Elle parle d’indignation, au lieu que de dire la douleur, l’effroi et la révolte. Elle a rédigé à l’adresse d’une communauté éducative meurtrie une note de service. Sans âme. Sans bravoure. Sans Hauteur. Une coquille vide révoltante.

Lisez. La rectrice se distingue, que dis-je, se vautre de par son obstination à refuser à nommer le mal et donc à caractériser ne serait-ce qu’un minimum les faits.

Lisez. Relisez. Dans ce lipogramme éliminant tout terme qui risquerait d’effleurer, de près ou de loin, l’islam politique et la violence obscurantiste qui l’accompagne, telle un Georges Perec mettant son art à affronter le défi d’écrire tout un roman sans utiliser la lettre E[1] , notre Katia Béguin a osé cette adresse au corps enseignant sans jamais mentionner les syntagmes terrorisme, islamisme, djihadisme ou obscurantisme, lesquels aujourd’hui pleuvent de partout, la décapitation de notre collègue ayant forcé par son horreur tout un chacun à trouver en soi le RSA du courage.

Katia Béguin ? Elle n’est pas concernée. Sa note de service est un affligeant chef-d’œuvre linguistique fracassant de lâcheté, Je parle de celle qui est parfois doublée d’une idéologie discutable au point d’en devenir ignoble.

Lisez et Songez à la consternation et à la solitude qui auront forcément saisi les collègues de Samuel Paty.

Lisez et comprenez qu’ils se posassent la question de savoir comment Samuel Paty les aura vécus, ces jours qui suivirent ce fameux cours et précédèrent son assassinat.

Lisez et Entendez qu’à ce degré de la hiérarchie, chez une haut-fonctionnaire de cette qualité, ce manquement d’une gravité extrême s’apparente à une faute impardonnable, une prévarication qu’il importe de dénoncer.

Lisez et Rappelez-vous encore des décisions de la Rectrice de Versailles, laquelle avait statué que Samuel Paty ferait l’objet d’un « rappel » des règles de laïcité et de neutralité par un inspecteur d’évaluation de la vie scolaire. Lisez et Dénoncez ce festival de déni, de lâcheté, de mépris, de désaveu, de lâchage des profs in fine. Cet affront insigne fait à Samuel Paty.

Lisez. Et Ne perdez pas que la défaite et la lâcheté nationale commencent avec ce type de billet.

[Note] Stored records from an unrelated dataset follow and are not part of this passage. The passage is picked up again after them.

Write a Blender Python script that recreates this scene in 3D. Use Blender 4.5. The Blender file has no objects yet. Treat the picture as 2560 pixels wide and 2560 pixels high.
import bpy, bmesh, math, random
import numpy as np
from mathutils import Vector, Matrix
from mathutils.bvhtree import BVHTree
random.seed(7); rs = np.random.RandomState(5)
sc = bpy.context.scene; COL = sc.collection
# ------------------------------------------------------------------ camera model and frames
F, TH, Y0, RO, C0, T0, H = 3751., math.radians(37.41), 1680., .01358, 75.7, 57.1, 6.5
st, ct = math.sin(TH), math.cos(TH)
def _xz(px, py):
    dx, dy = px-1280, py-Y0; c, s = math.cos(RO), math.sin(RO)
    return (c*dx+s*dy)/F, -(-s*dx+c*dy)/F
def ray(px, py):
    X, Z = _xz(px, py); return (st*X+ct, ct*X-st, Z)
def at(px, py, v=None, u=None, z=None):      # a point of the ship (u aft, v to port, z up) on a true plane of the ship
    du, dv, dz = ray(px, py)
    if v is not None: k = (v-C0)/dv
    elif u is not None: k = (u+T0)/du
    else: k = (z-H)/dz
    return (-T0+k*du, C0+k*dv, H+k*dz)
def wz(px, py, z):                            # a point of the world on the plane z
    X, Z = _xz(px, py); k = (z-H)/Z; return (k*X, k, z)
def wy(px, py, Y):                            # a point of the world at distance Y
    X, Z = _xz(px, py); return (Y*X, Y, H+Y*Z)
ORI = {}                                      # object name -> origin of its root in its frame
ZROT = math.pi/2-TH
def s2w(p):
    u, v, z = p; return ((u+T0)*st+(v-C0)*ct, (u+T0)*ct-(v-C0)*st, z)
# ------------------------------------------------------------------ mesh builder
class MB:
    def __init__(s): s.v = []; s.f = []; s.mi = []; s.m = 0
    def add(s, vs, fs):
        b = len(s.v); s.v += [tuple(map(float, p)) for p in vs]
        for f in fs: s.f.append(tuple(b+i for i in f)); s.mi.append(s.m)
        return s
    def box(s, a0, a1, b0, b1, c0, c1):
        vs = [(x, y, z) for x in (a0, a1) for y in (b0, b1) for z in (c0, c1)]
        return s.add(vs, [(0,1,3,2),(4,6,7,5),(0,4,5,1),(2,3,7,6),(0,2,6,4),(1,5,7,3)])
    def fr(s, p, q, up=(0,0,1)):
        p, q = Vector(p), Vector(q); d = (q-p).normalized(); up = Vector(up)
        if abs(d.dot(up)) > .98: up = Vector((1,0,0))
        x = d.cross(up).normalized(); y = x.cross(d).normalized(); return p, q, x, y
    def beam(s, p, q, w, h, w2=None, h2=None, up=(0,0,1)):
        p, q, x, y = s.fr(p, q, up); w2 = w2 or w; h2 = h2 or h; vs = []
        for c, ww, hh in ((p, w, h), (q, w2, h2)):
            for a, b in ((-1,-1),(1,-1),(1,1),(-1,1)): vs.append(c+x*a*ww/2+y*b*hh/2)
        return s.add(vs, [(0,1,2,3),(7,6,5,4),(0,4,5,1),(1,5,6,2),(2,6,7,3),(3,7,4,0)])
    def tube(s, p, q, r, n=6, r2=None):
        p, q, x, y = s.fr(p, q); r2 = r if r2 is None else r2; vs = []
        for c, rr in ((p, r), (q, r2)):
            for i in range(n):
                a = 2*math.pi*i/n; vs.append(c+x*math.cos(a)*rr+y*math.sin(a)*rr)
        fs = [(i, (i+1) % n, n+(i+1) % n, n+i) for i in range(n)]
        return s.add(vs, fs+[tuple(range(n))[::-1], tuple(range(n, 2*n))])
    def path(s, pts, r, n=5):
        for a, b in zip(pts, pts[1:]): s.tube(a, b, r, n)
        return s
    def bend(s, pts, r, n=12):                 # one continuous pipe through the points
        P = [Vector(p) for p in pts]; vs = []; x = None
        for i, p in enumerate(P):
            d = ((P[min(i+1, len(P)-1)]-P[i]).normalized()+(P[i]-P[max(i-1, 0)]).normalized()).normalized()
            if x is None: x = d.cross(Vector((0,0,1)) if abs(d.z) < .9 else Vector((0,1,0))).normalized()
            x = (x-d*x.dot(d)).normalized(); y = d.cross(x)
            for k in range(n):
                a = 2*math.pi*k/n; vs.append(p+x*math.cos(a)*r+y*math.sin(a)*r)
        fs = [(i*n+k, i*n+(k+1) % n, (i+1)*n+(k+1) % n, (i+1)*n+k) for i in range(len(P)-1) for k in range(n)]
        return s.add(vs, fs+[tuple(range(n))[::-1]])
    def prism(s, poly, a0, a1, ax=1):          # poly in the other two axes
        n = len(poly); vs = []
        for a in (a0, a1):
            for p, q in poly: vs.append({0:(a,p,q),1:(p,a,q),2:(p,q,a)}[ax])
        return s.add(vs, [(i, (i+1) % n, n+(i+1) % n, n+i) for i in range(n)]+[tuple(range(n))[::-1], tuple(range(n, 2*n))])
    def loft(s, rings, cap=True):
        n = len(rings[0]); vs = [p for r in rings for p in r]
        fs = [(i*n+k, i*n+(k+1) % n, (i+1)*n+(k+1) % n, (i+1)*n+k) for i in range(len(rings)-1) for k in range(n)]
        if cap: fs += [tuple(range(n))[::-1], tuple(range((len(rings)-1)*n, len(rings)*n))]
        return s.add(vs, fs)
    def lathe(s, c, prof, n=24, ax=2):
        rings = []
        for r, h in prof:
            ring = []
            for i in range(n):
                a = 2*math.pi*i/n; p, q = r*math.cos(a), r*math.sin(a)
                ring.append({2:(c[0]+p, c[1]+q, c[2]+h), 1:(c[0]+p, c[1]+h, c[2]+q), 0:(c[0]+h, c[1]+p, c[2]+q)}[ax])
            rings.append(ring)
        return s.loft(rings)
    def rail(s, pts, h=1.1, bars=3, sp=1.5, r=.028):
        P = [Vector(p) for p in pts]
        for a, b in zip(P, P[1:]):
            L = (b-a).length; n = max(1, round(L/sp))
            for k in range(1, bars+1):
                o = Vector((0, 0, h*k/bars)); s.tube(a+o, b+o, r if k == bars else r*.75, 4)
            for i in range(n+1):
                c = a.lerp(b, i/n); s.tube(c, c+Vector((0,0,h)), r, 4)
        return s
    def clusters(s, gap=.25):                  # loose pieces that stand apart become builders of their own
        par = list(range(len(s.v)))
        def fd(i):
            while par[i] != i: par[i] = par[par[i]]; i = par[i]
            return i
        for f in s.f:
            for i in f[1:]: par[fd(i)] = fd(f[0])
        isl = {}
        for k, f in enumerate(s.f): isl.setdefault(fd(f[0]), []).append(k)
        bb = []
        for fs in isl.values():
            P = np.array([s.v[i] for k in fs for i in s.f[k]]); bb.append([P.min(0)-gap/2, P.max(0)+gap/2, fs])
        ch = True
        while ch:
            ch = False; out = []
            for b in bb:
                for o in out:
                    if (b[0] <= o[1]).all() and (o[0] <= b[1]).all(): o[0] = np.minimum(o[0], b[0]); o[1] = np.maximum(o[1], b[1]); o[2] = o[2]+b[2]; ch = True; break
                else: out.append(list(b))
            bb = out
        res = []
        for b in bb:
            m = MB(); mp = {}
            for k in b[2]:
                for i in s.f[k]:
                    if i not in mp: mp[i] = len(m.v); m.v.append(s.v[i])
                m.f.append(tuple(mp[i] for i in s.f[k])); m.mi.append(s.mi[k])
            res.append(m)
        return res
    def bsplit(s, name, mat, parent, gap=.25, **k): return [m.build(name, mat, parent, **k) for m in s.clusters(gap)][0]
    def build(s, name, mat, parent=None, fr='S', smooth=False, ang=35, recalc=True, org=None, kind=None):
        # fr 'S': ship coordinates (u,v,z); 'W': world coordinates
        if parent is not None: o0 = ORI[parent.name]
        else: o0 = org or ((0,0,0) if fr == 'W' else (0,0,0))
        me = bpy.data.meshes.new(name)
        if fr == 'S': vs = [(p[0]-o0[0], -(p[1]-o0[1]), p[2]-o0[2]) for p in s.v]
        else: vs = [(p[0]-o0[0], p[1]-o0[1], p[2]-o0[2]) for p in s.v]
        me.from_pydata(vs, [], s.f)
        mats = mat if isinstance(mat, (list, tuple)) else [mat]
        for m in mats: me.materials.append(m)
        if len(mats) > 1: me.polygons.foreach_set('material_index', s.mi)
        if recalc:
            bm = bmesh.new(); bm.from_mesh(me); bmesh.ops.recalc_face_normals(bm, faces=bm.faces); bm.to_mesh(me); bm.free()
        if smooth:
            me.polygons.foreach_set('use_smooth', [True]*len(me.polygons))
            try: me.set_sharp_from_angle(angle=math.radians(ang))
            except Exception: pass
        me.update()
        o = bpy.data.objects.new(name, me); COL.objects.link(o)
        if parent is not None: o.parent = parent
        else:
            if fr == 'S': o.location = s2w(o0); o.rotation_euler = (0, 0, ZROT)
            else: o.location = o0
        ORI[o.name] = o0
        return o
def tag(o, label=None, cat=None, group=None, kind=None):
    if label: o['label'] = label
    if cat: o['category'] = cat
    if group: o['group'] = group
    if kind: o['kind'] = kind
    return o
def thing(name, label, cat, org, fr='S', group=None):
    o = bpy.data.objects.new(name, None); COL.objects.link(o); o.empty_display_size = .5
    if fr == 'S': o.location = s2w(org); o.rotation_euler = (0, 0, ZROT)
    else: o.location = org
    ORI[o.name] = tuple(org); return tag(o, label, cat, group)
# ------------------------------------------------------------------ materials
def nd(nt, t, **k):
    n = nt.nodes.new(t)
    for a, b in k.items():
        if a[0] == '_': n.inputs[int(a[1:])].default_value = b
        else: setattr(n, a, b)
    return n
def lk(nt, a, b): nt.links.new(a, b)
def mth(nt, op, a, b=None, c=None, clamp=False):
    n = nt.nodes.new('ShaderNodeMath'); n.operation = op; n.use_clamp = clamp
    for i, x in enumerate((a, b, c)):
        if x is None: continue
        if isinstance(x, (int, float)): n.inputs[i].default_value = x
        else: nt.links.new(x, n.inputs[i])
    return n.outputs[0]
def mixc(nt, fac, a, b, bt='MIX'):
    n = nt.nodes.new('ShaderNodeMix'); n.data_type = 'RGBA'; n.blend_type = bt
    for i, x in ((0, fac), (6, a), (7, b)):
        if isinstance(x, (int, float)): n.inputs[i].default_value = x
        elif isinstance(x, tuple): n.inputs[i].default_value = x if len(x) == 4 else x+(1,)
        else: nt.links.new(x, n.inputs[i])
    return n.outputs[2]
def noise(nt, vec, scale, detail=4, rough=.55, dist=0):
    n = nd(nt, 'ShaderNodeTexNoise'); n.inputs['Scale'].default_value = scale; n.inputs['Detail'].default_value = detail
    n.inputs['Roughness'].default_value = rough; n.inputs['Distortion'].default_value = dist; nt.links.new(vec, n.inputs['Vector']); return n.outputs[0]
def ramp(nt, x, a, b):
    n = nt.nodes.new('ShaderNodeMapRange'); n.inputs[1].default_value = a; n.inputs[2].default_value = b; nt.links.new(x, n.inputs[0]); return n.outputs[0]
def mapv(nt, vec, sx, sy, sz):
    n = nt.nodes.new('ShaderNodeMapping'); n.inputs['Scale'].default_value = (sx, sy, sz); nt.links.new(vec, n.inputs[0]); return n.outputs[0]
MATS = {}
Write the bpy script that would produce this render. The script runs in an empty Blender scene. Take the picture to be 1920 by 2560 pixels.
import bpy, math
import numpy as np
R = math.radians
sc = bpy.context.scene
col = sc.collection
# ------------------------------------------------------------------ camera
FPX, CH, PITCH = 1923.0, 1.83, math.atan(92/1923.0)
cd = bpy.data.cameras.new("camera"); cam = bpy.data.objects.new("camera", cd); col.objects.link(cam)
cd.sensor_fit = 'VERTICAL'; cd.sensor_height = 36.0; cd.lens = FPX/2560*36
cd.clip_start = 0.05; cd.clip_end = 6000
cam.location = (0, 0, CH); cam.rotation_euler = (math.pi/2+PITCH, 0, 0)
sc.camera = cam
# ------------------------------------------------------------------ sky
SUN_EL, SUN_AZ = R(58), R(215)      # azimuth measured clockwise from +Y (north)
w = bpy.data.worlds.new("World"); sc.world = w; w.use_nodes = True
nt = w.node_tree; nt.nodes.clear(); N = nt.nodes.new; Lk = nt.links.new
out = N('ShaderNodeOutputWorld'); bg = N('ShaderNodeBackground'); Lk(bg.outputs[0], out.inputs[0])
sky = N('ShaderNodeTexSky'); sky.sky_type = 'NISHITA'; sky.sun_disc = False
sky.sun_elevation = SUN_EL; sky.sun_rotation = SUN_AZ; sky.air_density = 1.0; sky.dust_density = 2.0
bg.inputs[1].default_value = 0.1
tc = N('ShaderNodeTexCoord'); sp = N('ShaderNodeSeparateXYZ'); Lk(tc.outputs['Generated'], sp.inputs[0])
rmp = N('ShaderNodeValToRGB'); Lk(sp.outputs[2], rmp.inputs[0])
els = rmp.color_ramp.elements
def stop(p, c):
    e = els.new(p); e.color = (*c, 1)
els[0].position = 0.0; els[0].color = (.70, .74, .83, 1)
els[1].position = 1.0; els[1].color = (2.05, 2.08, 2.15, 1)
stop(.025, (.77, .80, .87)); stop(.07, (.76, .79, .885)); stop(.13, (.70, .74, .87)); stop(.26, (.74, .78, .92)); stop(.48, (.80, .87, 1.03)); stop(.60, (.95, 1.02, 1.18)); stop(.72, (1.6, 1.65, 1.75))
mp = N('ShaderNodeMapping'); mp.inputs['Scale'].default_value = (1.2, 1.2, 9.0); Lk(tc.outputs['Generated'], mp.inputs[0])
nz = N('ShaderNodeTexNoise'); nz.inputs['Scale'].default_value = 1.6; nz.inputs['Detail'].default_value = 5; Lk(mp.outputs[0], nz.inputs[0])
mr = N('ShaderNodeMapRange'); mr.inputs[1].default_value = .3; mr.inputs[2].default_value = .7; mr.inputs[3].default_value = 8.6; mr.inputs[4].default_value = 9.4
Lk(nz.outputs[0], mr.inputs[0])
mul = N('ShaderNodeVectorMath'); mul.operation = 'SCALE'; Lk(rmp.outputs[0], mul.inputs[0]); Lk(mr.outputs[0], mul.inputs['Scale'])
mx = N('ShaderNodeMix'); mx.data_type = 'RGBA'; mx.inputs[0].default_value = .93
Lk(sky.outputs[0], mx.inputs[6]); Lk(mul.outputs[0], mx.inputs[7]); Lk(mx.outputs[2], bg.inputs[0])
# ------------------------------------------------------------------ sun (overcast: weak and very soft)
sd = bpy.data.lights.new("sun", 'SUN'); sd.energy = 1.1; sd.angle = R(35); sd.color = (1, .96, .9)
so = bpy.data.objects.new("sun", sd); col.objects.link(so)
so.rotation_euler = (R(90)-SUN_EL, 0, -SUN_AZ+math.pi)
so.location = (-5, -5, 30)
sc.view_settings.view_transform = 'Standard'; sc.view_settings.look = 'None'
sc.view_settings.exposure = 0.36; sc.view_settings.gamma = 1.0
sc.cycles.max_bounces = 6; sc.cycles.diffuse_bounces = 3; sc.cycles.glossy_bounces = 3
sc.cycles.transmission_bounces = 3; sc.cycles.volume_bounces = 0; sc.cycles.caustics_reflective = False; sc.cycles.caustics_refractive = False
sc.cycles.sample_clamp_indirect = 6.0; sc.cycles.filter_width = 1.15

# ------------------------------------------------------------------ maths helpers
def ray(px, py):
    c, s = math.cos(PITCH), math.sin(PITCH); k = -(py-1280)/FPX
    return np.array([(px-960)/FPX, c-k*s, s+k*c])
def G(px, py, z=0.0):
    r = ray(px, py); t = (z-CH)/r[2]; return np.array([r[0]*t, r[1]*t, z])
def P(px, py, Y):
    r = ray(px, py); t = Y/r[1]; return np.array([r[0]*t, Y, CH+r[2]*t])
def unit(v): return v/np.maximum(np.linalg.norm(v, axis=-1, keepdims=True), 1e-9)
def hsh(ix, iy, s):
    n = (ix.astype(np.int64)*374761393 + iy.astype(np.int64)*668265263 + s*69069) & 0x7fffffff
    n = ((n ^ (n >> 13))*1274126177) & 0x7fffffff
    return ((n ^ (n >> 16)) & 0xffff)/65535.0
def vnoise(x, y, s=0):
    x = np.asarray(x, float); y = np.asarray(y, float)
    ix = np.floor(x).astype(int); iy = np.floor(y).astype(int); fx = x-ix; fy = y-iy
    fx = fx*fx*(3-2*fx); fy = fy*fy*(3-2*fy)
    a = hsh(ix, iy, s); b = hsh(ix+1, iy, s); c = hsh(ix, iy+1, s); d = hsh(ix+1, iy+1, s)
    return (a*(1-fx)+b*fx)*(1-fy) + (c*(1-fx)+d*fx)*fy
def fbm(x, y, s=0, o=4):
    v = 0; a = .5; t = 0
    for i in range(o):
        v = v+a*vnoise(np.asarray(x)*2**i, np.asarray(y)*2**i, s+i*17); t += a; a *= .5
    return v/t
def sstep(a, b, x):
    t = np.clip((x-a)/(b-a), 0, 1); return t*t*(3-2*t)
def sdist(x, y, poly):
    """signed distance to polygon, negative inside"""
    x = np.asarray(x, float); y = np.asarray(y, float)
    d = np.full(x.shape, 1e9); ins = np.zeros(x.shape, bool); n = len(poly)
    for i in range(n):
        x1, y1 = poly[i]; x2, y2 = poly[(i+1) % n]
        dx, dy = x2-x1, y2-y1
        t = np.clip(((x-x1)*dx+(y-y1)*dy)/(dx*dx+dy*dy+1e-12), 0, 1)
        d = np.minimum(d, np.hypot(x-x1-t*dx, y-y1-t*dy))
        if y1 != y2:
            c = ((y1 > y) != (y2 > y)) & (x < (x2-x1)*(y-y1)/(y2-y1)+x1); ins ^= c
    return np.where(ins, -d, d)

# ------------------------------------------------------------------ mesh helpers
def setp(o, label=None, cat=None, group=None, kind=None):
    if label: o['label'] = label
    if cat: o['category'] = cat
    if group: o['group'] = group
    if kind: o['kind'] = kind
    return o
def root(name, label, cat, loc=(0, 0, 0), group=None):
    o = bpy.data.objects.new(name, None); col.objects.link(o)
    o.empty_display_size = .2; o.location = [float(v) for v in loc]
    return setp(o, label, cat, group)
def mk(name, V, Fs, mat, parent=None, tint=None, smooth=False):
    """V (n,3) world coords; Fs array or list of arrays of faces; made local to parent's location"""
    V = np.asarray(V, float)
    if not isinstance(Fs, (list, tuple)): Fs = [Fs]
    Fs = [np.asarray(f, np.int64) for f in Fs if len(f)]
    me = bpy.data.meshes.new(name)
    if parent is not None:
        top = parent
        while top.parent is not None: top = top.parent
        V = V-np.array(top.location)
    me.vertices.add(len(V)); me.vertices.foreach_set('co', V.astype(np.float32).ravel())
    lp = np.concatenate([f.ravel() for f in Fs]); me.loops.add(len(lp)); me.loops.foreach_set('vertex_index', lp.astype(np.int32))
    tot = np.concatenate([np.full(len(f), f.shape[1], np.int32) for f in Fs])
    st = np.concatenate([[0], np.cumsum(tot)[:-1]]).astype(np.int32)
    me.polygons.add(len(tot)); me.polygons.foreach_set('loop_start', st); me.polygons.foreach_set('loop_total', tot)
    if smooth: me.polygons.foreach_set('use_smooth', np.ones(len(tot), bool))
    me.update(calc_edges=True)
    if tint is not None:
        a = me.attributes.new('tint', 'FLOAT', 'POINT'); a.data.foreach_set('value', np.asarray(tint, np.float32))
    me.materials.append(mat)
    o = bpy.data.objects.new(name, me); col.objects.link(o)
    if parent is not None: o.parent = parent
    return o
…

Pour info, ce document, terrible exemple des racines du mal qui démarrent dès le cœur de l’État en refusant de nommer le malheur du monde, est la capture d’écran du mail tombé dans la boîte-mail de l’Académie.

Pour info encore, au vu des mesures de confinement décidées, et ce bien que écoles, collèges et lycées restassent ouverts, on apprend via un Communiqué du Ministère que l’hommage à Samuel Paty sera … réorganisé, que tous les temps d’échanges prévus entre adultes sont annulés et que restera seulement une minute de silence, pas nécessairement préparée avec les élèves. Nombre enseignants trouvent indigne ce choix de réduire le nécessaire temps de réflexion, d’échange, de partage à une simple minute de silence, affaiblissant ainsi l’indispensable travail pédagogique. Ils déclarent que l’hommage à leur collègue doit avoir lieu et qu’ils honoreront dignement la mémoire du Professeur assassiné : Nous ne pouvons pas rentrer, reprendre le chemin de nos établissements scolaires comme si de rien n’était.


[1] Georges Pérec. La Disparition. Gallimard. 1969.